Between now and the Feb. 26 ceremony, email your predictions for Best Picture, Director, Actor, Actress, Supporting Actor and Supporting Actress to michael.miller@latimes.com. Whoever gets the most right will get a mention in this column after the show. The only catch is that you have to do better than me. Here are my picks:

Best Picture: Under recently adopted rules, the Academy now nominates up to 10 movies for this award — which just means there are more also-rans than in the past. Of the ones with a fighting chance, “The Help” has too many outspoken detractors, “Midnight in Paris” is lightweight, and “The Descendants” may be too talky and low-key to entice enough votes.

So it really comes down to “The Artist” and “Hugo,” both of which celebrate the early days of moviemaking. The latter gets my personal vote as the year’s best film, but “The Artist,” which recently won the Golden Globe and the Producers Guild Award, seems to have the momentum.

The pick: “The Artist”

Best Director: Usually, this one matches the Best Picture winner. Scorsese (“Hugo”) and Woody Allen (“Midnight in Paris”) have won before, Alexander Payne (“The Descendants”) may have a better shot in the screenplay category, and Terrence Malick baffled as many viewers as he charmed with “The Tree of Life.” So that leaves Michel Hazanavicius, whose obscure (and hard-to-pronounce) name will benefit from having “The Artist” behind it.

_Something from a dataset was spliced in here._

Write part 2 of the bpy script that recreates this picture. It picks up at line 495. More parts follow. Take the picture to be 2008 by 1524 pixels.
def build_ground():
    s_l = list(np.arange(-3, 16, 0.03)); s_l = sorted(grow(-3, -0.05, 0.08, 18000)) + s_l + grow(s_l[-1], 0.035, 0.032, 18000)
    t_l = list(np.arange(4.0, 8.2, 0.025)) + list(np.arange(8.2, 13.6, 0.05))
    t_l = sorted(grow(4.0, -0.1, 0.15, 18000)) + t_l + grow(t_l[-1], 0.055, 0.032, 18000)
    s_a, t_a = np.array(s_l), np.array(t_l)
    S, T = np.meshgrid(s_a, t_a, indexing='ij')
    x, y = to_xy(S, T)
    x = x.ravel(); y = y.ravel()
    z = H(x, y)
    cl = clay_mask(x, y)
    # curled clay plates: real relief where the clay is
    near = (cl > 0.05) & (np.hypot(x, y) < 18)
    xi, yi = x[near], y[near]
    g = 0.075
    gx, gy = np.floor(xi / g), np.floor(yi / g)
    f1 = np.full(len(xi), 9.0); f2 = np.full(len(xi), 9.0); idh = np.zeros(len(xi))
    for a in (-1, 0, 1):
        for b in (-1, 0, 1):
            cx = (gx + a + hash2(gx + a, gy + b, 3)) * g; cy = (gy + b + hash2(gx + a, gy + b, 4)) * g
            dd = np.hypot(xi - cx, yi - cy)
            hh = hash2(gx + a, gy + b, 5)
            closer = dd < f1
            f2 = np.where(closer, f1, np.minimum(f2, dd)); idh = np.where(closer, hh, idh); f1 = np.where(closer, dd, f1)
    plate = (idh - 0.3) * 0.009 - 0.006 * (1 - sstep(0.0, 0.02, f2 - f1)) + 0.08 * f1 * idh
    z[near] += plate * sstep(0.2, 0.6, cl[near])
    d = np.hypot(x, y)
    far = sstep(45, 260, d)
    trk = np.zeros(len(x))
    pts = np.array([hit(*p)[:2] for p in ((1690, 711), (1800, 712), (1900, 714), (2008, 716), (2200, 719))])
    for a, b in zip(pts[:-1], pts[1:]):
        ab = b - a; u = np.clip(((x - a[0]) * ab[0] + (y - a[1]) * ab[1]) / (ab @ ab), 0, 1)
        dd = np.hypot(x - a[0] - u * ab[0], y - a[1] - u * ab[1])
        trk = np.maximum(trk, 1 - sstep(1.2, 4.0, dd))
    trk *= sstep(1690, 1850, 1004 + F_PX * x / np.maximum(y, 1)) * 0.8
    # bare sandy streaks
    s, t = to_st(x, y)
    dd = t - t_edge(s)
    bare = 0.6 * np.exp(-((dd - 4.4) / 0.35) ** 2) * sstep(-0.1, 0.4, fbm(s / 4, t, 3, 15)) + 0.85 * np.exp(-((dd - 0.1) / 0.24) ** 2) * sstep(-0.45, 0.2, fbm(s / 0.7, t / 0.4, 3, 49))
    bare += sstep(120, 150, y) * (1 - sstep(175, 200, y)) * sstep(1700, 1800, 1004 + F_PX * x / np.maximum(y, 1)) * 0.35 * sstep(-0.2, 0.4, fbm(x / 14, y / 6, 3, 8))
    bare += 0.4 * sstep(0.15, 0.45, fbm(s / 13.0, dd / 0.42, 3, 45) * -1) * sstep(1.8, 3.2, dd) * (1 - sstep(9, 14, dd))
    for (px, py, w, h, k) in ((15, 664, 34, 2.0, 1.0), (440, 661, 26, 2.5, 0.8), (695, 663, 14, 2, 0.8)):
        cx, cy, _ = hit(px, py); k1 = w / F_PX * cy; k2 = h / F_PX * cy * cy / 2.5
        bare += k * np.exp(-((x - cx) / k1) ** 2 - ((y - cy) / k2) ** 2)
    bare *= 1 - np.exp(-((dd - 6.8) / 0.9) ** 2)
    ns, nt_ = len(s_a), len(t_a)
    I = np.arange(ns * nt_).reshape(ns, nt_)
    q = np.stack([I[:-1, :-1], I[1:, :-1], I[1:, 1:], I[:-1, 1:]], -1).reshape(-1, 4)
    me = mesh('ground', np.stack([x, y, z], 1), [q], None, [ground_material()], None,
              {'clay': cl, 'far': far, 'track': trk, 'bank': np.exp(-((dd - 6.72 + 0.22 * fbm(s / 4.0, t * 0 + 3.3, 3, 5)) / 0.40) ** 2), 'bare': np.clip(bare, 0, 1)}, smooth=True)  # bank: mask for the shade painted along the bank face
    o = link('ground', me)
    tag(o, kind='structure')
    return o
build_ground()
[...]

The pick: Michel Hazanavicius

Best Actor: This one, at least, should come down to a pair of household names: George Clooney (“The Descendants”) and Brad Pitt (“Moneyball”). Pitt had a career year in 2011 and could just as easily have been nominated for “The Tree of Life.” Clooney, though, has dominated the industry for the last decade as an actor, director and writer, and the Academy will probably take this opportunity to give him his first Oscar for a leading role.

The pick: George Clooney

Best Actress: Meryl Streep (“The Iron Lady”) and Michelle Williams (“My Week With Marilyn”) won the Golden Globes, but both performances got more acclaim than the movies they were in. So this one will likely go to Viola Davis (“The Help”), who starred in a box-office smash — love it or hate it — that eked out a Best Picture nod.

The pick: Viola Davis

Best Supporting Actor: No one in this category really leaps out as a front-runner, but Christopher Plummer (“Beginners”) looks like the safest bet after winning the Golden Globe. Plus, the Academy often uses the supporting categories to honor industry veterans — Don Ameche in “Cocoon,” Alan Arkin in “Little Miss Sunshine,” and so on.

The pick: Christopher Plummer

Best Supporting Actress: Part of me says Octavia Spencer will win this for “The Help,” but I have a growing hunch that Melissa McCarthy will pull an upset for “Bridesmaids.” She appeared in a box-office smash that got just two nominations; she’s an offbeat contender in a category that often favors them (remember Marisa Tomei for “My Cousin Vinny”?); and frankly, if that speech about the female Fight Club wasn’t Oscar-worthy, I don’t know what is.